かつては運動時間中に喫煙ができましたが、現在は喫煙はできません。
4.入浴は週2回以上(5日に1回以上)できる
多くの警察署で、入浴は、夏場は原則として週に2回、冬場は週に1回はおこなうことができ、ある程度清潔な環境を維持できるよう配慮されています。
5.勾留決定後は面会がおこなえるようになる
勾留とは、逮捕後も引き続き身柄を拘束する手続きです。
裁判官が勾留の理由と必要性を認めた場合に決定されます。
被疑者が逮捕されたあとは、警察による取り調べがおこなわれ、原則として3日以内に勾留の可否が判断されます。
逮捕から勾留が決まるまでの間は、家族であっても面会は認められず、面会できるのは弁護士のみです。
しかし、勾留が決定される(通常は逮捕から4日目以降)と、勾留決定の際に、裁判官が接見禁止を付けない限り、家族や友人など一般の方でも面会が可能になります。
留置場(留置所)の部屋に関するよくある質問
ここでは、留置場に関するよくある質問をまとめました。
似たような疑問をお持ちの方は、ここで疑問を解消してください。
Q.留置場は1人部屋なのか?複数人部屋なのか?
留置施設では「雑居房」と呼ばれる部屋に収容されるのが通常で、1部屋あたり4〜6人が定員となっています。
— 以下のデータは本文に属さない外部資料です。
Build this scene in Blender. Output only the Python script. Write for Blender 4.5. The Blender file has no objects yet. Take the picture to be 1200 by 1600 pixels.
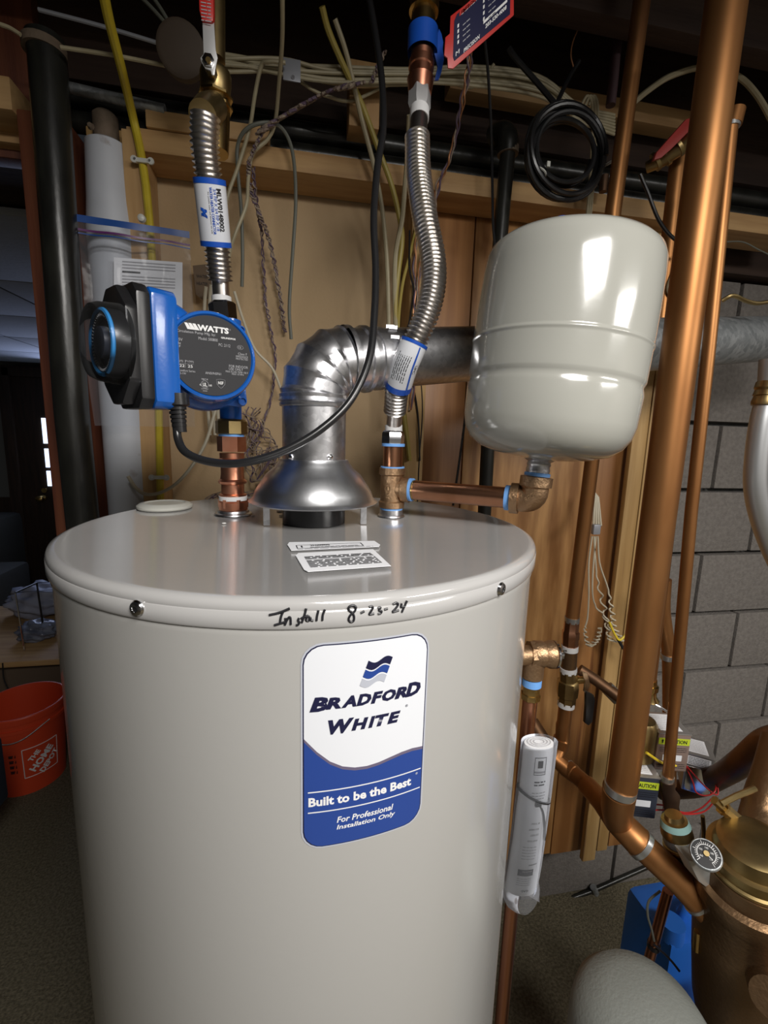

ただし、事件が報道されて社会的な注目を集めている場合や、ほかの被留置者との間でトラブルを起こすおそれがあると判断された場合には、定員1名の「独居房」と呼ばれる部屋に入れられるときがあります。
Q.留置場の部屋に監視カメラが設置されているか?
被疑者のプライバシーや人権に配慮し、留置場の居室には監視カメラは設置されていないのが通常です。
ただし、自殺や自傷のおそれがあると判断された場合には、安全確保のために居室に監視カメラが設置されるときがあります。
Q.被疑者が女性の場合はどのような部屋に入るのか?
女性の被疑者や被告人は、男性とは別の区域に収容されます。
そのため、留置場内での生活や出入りの様子が男性に見られる心配はありません。
また、身体検査や入浴時の立ち合いには、必ず女性の警察官や職員が対応するなどの配慮がなされます。
さいごに|留置場(留置所)の部屋には最大で23日間入ることになる
逮捕された被疑者が留置場の部屋に入る期間は、基本的には最長23日間です。
しかし、これはあくまで「一つの事件に対する身柄拘束の上限」です。
別の事件で再逮捕・再勾留されると、再び最長23日間の拘束が繰り返される可能性もあります。
また、勾留期間が終わる前に検察官が起訴すれば、今度は被告人勾留が始まります。
勾留の場所は法務省が管轄する拘置所へ移されるのが一般的ですが、移送のタイミングや施設の空き状況などによっては、引き続き留置場で過ごすこともあります。
このような留置場の制度を理解し、万が一の事態に備えておきましょう。